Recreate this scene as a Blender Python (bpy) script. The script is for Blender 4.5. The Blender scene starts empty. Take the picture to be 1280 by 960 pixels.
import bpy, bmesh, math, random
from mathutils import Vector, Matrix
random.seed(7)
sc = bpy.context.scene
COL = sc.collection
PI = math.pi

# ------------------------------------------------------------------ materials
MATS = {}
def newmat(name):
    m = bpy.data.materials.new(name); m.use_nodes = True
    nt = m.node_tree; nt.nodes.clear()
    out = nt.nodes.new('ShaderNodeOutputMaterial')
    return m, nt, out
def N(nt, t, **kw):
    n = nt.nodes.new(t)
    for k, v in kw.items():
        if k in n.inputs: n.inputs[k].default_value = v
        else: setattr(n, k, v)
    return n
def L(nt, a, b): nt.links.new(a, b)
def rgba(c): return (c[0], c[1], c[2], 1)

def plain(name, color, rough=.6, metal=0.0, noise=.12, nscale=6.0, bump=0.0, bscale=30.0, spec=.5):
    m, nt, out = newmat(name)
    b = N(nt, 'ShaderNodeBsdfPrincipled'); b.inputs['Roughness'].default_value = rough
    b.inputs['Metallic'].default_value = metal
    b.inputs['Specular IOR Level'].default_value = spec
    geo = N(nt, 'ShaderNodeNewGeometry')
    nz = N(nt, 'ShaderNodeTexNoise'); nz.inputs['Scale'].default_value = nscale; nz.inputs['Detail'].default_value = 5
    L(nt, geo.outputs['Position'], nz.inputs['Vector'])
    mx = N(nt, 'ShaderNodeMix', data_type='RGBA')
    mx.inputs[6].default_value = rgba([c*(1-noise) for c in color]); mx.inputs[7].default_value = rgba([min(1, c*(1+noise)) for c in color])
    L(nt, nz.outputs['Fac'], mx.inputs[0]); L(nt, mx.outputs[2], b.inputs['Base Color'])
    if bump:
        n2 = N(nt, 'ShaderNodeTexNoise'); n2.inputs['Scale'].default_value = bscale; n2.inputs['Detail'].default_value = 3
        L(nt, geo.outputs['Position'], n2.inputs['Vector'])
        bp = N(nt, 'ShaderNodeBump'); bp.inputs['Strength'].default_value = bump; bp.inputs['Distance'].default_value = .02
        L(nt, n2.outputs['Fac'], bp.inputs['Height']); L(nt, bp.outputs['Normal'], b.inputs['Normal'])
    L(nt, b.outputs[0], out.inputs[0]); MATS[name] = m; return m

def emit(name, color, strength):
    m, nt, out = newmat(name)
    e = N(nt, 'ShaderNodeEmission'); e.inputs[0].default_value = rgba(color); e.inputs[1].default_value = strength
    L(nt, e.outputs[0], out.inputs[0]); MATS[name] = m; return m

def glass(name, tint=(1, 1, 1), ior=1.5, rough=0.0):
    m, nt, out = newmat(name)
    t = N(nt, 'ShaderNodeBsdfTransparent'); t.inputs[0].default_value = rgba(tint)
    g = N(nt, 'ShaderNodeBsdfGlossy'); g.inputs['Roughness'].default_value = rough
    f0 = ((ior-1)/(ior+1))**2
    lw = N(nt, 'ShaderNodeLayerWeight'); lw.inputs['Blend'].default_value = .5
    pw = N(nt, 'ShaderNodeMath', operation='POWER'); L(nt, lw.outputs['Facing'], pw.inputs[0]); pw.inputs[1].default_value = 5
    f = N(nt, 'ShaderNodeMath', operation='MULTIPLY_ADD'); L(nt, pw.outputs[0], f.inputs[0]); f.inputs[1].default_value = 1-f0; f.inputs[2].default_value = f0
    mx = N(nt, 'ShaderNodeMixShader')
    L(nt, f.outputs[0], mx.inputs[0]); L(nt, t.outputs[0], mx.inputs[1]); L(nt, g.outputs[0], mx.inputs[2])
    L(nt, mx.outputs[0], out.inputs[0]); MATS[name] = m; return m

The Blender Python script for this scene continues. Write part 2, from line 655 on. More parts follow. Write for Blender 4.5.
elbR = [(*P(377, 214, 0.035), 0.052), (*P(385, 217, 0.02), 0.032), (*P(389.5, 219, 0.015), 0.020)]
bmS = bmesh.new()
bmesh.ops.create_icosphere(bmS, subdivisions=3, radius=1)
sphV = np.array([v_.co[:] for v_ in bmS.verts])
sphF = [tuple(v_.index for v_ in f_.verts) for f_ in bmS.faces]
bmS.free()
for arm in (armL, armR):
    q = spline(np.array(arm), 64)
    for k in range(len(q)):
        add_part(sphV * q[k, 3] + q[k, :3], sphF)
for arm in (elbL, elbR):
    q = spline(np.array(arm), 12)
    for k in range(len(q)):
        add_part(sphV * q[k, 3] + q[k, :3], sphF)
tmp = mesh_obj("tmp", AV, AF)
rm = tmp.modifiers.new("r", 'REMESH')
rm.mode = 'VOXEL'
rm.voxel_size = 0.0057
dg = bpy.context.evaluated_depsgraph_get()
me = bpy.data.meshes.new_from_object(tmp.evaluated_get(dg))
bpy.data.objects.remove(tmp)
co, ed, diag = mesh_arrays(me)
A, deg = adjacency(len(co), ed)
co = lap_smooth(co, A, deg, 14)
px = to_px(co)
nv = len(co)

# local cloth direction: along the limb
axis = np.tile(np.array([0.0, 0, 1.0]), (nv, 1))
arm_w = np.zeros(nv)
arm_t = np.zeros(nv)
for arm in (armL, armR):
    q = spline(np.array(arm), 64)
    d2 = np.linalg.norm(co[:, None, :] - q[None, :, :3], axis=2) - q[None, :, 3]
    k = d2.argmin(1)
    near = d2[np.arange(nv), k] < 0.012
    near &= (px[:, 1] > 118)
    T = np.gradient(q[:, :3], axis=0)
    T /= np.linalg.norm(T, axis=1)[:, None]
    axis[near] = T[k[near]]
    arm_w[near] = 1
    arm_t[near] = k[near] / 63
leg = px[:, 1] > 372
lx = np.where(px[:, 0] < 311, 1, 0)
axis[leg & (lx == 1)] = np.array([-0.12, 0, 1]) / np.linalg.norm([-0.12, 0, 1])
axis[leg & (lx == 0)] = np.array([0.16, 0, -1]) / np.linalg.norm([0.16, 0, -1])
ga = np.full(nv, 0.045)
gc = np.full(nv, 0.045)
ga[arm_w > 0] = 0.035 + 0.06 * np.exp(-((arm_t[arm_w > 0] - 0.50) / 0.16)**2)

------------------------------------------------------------

(THE TASK)
State the number of lines holding the word "Python" in the listing. Add nothing else.

(EXERCISE SOLUTION)
2